Ancora un gigante dell’immobiliare a rischio collasso. Stavolta tocca al quarto emittente di obbligazioni nel Paese, il cui azionista forte è un uomo molto vicino al Partito comunista. Meno male che il fondatore di Evergrande predica zen e tranquillità…
Non è la prima volta che la Cina se la vede con l’effetto domino. Ma ora, guardando al comparto immobiliare, che vale non meno del 25% del Pil, una domanda c’è da farsela. Quando si fermeranno i default che in questi mesi hanno devastato il mercato della Repubblica Popolare, legati a una crisi del debito senza precedenti? Evergrande sembra essere stato solo l’inizio.
FINE CRISI, MAI
Adesso al puzzle si aggiunge Zhenro Properties, uno dei maggiori conglomerati immobiliari in Cina, nato nel 1998 e con 3,65 miliardi di dollari in obbligazioni estere. Evidentemente, il rischio che tali debiti non vengano onorati è alto, altrimenti non si spiegherebbe il tracollo, l’11 febbraio, delle azioni Zhenro quotate a Hong Kong, che in circa 4 ore hanno perso circa l’80% del loro valore.
Il problema è sempre quello, improvvisamente sembra essere venuta meno la fiducia verso la possibilità del gruppo di pagare le cedole agli obbligazionisti, innescando il ben noto effetto isteria. Non è ancora chiaro in quali acque navighi l’azienda, il cui socio di riferimento è Ou Zongrong. Non un nome come tanti, non l’ennesimo magnate, bensì un membro della Conferenza politica consultiva del popolo cinese, il principale organo consultivo del Partito comunista. Un uomo, insomma, molto vicino al presidente Xi Jinping.
Quello che è certo è che ad oggi, dopo che sia la piazza di Hong Kong, sia quella di Shanghai, hanno sospeso le negoziazioni del titolo, l’azienda vale meno della metà di 4 giorni fa. E si parla del quarto emittente di bond in Cina, dietro solo a Kaisa Group Holdings e Sunac China Holdings, nonché a Studio City Finance e, ovviamente, Evergrande.

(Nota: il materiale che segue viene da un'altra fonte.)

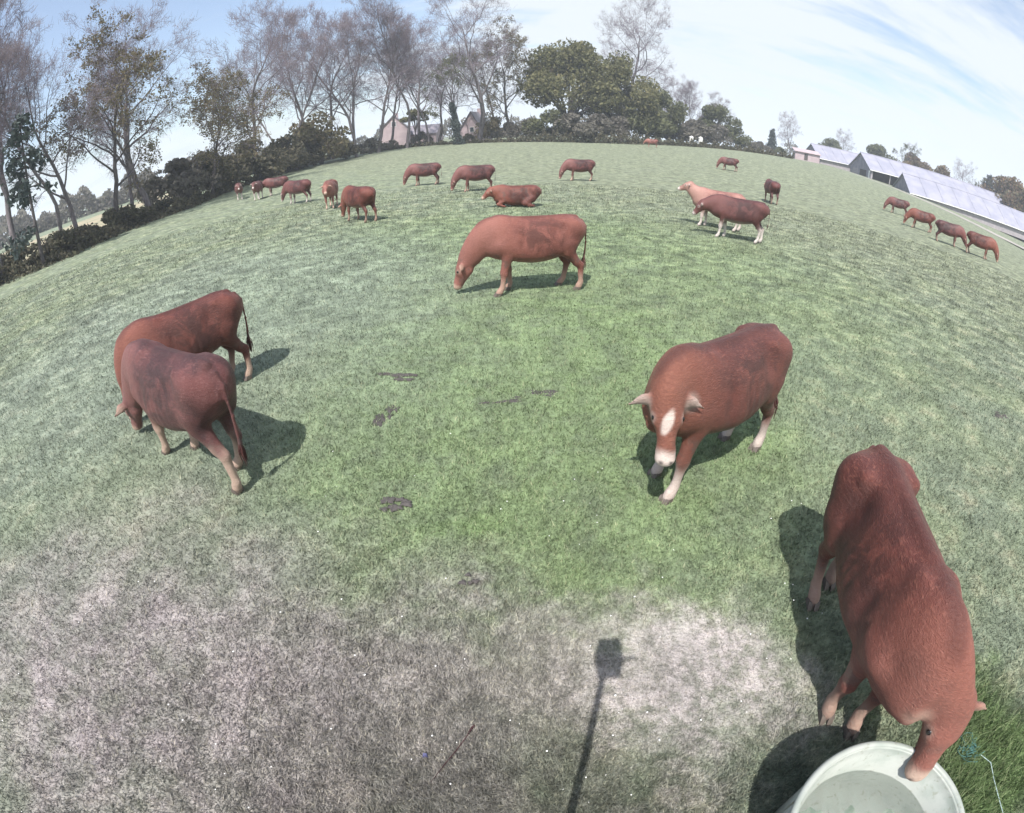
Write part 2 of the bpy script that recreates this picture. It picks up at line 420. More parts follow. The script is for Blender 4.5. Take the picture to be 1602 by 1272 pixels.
def cow_mesh(name, mat, h=0.02, poll=(1.22, 0, .62), muz=(1.36, 0, .08), legs=(0, 0, 0, 0), dz=0.0, lying=False, pale=0.6, seed=0, white=0.0, tail=0.0, bend=0.0, fat=1.0, neck=1.0, stance=1.0):
    """legs: fore/aft shift of hooves LF, RF, LH, RH. local x forward, y left"""
    poll = np.array(poll, float); muz = np.array(muz, float)
    lo = [-1.2, min(-.5, poll[1] - .45, muz[1] - .3), -.03]; hi = [max(1.15, poll[0] + .25, muz[0] + .15), max(.5, poll[1] + .45, muz[1] + .3), max(1.5, poll[2] + .25)]
    if lying: lo[1] = -.75; hi[1] = .75
    f = Field(lo, hi, h)
    # trunk
    sl, P = f.region((-1.2, -.62, .0), (1.15, .62, 1.6))
    X, Y, Z = P[..., 0], P[..., 1], P[..., 2] - dz
    Y = Y - bend * (X - 0) ** 2
    xs, pt = smooth_prof(TT); _, pb = smooth_prof(TB); _, pw = smooth_prof(TW)
    top = np.interp(X, xs, pt); bot = np.interp(X, xs, pb); hw = np.interp(X, xs, pw) * fat
    zc = (top + bot) / 2 + .02; hh = (top - bot) / 2
    zn = np.clip((Z - zc) / hh, -1.3, 1.3)
    wz = hw * (1 - 0.17 * zn - 0.10 * zn * zn + .04)
    e = (np.abs(Y / wz) ** 2.7 + np.abs(zn) ** 2.7 + 1e-9) ** (1 / 2.7)
    dd = (e - 1) * np.minimum(hh, hw) * 0.9
    dd = np.maximum(dd, np.maximum(xs[0] - X, X - xs[-1]) * .8)
    dd = dd + .030 * np.exp(-((X + .36) / .10) ** 2 - ((Z - 1.14) / .10) ** 2) + .022 * np.exp(-((X - .26) / .06) ** 2 - ((Z - 1.0) / .22) ** 2)
    dd = dd + .0045 * np.sin((X - .12 * (Z - .9)) * 62) * np.exp(-((X + .05) / .22) ** 2 - ((Z - .92) / .20) ** 2)
    f.add(sl, dd, 0.025)
    yb = lambda x, y: y + bend * x * x
    Zs = lambda z: z + dz
    for s in (1, -1):
        f.cone((-.50, yb(-.5, s * .185), Zs(1.275)), (-.58, yb(-.5, s * .17), Zs(1.25)), .058, .06, .06)      # hook bones
        f.cone((-.87, yb(-.9, s * .09), Zs(1.17)), (-.84, yb(-.9, s * .11), Zs(1.08)), .055, .075, .08)       # pin bones
        f.cone((.40, yb(.4, s * .10), Zs(1.28)), (.58, yb(.5, s * .20), Zs(.92)), .075, .12, .06, (0, 1, 0), .75)    # shoulder blade
        f.cone((-.66, yb(-.66, s * .16), Zs(1.12)), (-.58, yb(-.6, s * .19), Zs(.84)), .215, .17, .06, (0, 1, 0), .72)   # thigh
    f.cone((-.80, yb(-.8, 0), Zs(1.335)), (.55, yb(.5, 0), Zs(1.345)), .03, .035, .06)                       # backbone
    f.cone((.66, 0, Zs(.84)), (.78, 0, Zs(.84)), .15, .12, .12, (0, 1, 0), .75)                               # brisket
    # neck
    n0 = np.array((.62, 0, 1.13 + dz)); fwd = np.array((1.0, 0, -.05))
    hd = muz - poll; L = np.linalg.norm(hd); hf = hd / L
    L0 = .50; muz = poll + hf * L0
    c1 = n0 + fwd * np.linalg.norm(poll - n0) * .42
    nb = bez([n0, c1, poll + hf * .06 - np.array((0, 0, .02))], 7)
    rr = np.interp(np.linspace(0, 1, 8), [0, .3, .7, 1], np.array([.27, .225, .172, .125]) * (neck, neck, neck, 1))
    tdir = poll - n0; sdv = np.cross((0, 0, 1.0), tdir); sdv = sdv / (np.linalg.norm(sdv) + 1e-6)
    f.chain(nb, rr, .08, sdv, .68)
    # head frame
    upv = np.array((0, 0, 1.0)) if abs(hf[2]) < .93 else np.array((1.0, 0, 0)) * (1 if hf[2] < 0 else -1)
    if abs(hf[2]) >= .93:
        hz = np.array([poll[0] - .62, poll[1], 0]); upv = hz / (np.linalg.norm(hz) + 1e-6)
    hs = np.cross(upv, hf); hs /= np.linalg.norm(hs); hu = np.cross(hf, hs)
    H = lambda a, b, c: poll + hf * a + hs * b + hu * c
    f.cone(H(-.01, 0, .015), H(.17, 0, .015), .108, .106, .04, hs, 1.12)
    f.cone(H(.12, 0, .01), H(.38, 0, .015), .098, .068, .04, hs, .98)
    f.cone(H(.10, 0, -.09), H(.36, 0, -.05), .092, .060, .05, hs, .88)
    f.cone(H(.42, 0, .0), H(.47, 0, -.008), .066, .068, .03, hs, 1.22)
    f.cone(H(.36, 0, -.06), H(.455, 0, -.06), .042, .040, .03, hs, 1.15)
    f.cone(H(-.05, 0, .02), H(-.02, 0, .05), .055, .06, .05)
    for s in (1, -1):
        f.cone(H(.15, s * .075, .045), H(.19, s * .075, .04), .035, .035, .035)
        en = hf * 0.35 + hu * .2; en = en / np.linalg.norm(en)
        f.cone(H(.02, s * .105, .0), H(.03, s * .18, .0), .030, .052, .03, en, .5)
        f.cone(H(.03, s * .18, .0), H(.07, s * .30, -.035), .055, .020, .02, en, .36)
    # legs
    feet = []
    if not lying:
        for q, (x0, s, fr) in enumerate(((.5, 1, 1), (.5, -1, 1), (-.66, 1, 0), (-.66, -1, 0))):
            sh = legs[q]
            if fr: J = [(.50, .17, .92), (.47, .175, .72), (.50, .165, .42), (.49, .165, .385), (.495, .165, .14), (.53, .165, .075), (.55, .165, .03)]; RR = [.145, .100, .064, .056, .043, .052, .055]
            else: J = [(-.58, .185, .88), (-.56, .19, .74), (-.70, .175, .52), (-.77, .17, .46), (-.735, .17, .14), (-.69, .17, .075), (-.67, .17, .03)]; RR = [.17, .12, .072, .062, .045, .053, .056]
            pts = [(x + sh * (1 - min(z / .95, 1)), yb(x, s * y * (1 - (1 - stance) * (1 - min(z / .95, 1)))), z) for x, y, z in J]
            f.chain(pts, RR, .035, (0, 1, 0), .85)
            feet.append(pts[-1])
    else:
        for s in (1, -1):
            f.chain([(.52, s * .2, .30), (.80, s * .24, .14), (.56, s * .27, .06), (.50, s * .27, .05)], [.11, .06, .045, .045], .03)
            f.chain([(-.55, s * .22, .36), (-.25, s * .36, .16), (-.62, s * .38, .07), (-.40, s * .40, .05)], [.18, .10, .05, .045], .03)
    # tail
    tz = 1.27 + dz
    tb = [(-.90, 0, tz), (-.99, tail * .1, tz - .12), (-1.0, tail * .3, max(tz - .42, .1)), (-.97, tail * .6, max(tz - .72, .06)), (-.96, tail * .7, max(tz - .86, .05))]
    f.chain(tb, [.03, .022, .018, .024, .012], .02)
    V, F = surface_nets(f.d, f.lo, h)
    # one light smoothing pass keeps the form and hides the grid
    for _ in range(2):
        acc = np.zeros_like(V); cn = np.zeros(len(V))
        for i in range(4):
            a, b = F[:, i], F[:, (i + 1) % 4]
            np.add.at(acc, a, V[b]); np.add.at(acc, b, V[a]); np.add.at(cn, a, 1); np.add.at(cn, b, 1)
        V = V * .5 + .5 * acc / np.maximum(cn, 1)[:, None]
    me = mesh_np(name, V, F, mat, True)
    V = V.astype(float)
    # markings that belong to the coat
    def ball(c, r, so=.5): return 1 - sstep(r * (1 - so), r * (1 + so), np.linalg.norm(V - np.array(c), axis=1))
    rng = np.random.default_rng(seed)
    wob = np.sin(V[:, 0] * 23 + seed) * np.sin(V[:, 1] * 19) * np.sin(V[:, 2] * 21)
    pl = .95 * ball(H(.475, 0, -.005), .095 + .012 * wob, .3)
    for s in (1, -1):
        pl = np.maximum(pl, .42 * ball(H(.165, s * .115, .035), .045, .6))
        pl = np.maximum(pl, .55 * ball(H(.06, s * .22, -.0), .09, .5))
    if white:
        Q = V - poll; qa, qs, qu = Q @ hf, Q @ hs, Q @ hu
        wp = 1 - sstep(.7, 1.25, np.sqrt(((qa - .20) / .085) ** 2 + ((qs + .012 + .2 * (qa - .2)) / (.044 + .014 * wob)) ** 2) + .35 * wob)
        pl = np.maximum(pl, white * wp * (qu > .02))
    if not lying:
        legz = 1 - sstep(.16 + .2 * (pale > .9), .46 + .16 * (pale > .9), V[:, 2] + .05 * wob)
        onleg = np.zeros(len(V))
        for q in feet: onleg = np.maximum(onleg, 1 - sstep(.16, .26, np.hypot(V[:, 0] - q[0], V[:, 1] - q[1])))
        pl = np.maximum(pl, pale * legz * onleg)
        belly = .35 * (1 - sstep(.58, .72, V[:, 2])) * (np.abs(V[:, 0]) < .5) * (V[:, 2] > .45)
        pl = np.maximum(pl, belly * pale)
    dk = np.zeros(len(V))
    for s in (1, -1):
        dk = np.maximum(dk, .8 * ball(H(.505, s * .038, .03), .018, .5))
        dk = np.maximum(dk, .85 * ball(H(.17, s * .112, .045), .024, .35))
    dk = np.maximum(dk, .5 * ball(H(.53, 0, -.035), .03, .5))
    for q in feet: dk = np.maximum(dk, .55 * (1 - sstep(.045, .065, V[:, 2])) * (np.hypot(V[:, 0] - q[0], V[:, 1] - q[1]) < .12))
    dk = np.maximum(dk, .6 * ball(tb[3], .07, .4))
    ym = bend * .02
    sad = .85 * (1 - sstep(.5, 1.25, np.sqrt(((V[:, 0] + .12) / .48) ** 2 + ((V[:, 2] - 1.05 - dz) / .36) ** 2)))
    sad = np.maximum(sad, .5 * (1 - sstep(.5, 1.3, np.sqrt(((V[:, 0] + .66) / .28) ** 2 + ((V[:, 2] - .90 - dz) / .34) ** 2))))
    attr(me, 'pale', pl); attr(me, 'dark', dk); attr(me, 'saddle', sad)
    return me, feet, H, (hf, hs, hu), tb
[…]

Moody’s stamattina ha effettuato un downgrade di Zhenro che vale due “tacche”, fino a B3, in pieno territorio junk, e ha ridotto l’outlook a negativo, visti i rischi “maggiorati” di default e di mancato rifinanziamento nei prossimi 12 mesi. Secondo i dati Bloomberg, l’obbligazione in dollari della società vale ora 35 cent. sul dollaro, dai 95 di tre giorni fa. La possibilità che non sia ripagata, insomma, è altissima.
LO ZEN DI EVERGRANDE
Ma intanto c’è chi punta a ribadire che no, la crisi del mattone cinese non è poi la fine del mondo. Ed è proprio Evergrande, grande madre della crisi immobiliare. Il fondatore Hui Ka Yan è intervenuto per assicurare che la compagnia completerà entro l’anno metà dei progetti immobiliari avviati e non svenderà i suoi asset.
Hui ha assicurato che costruirà 600mila immobili quest’anno. Questo mentre il settore appare in stallo a causa della pesante crisi di liquidità, partita proprio dalla crisi di Evergrande. La borsa ha reagito all’annuncio con un aumento del titolo del 3% sulla piazza di Hong Kong. Poca cosa se si pensa che il titolo Evergrande nel 2021 ha perso il 90% del suo valore. A settembre non è riuscita a ripagare i suoi bond e a fine dell’anno è andata in default. E ora la storia sembra ripetersi.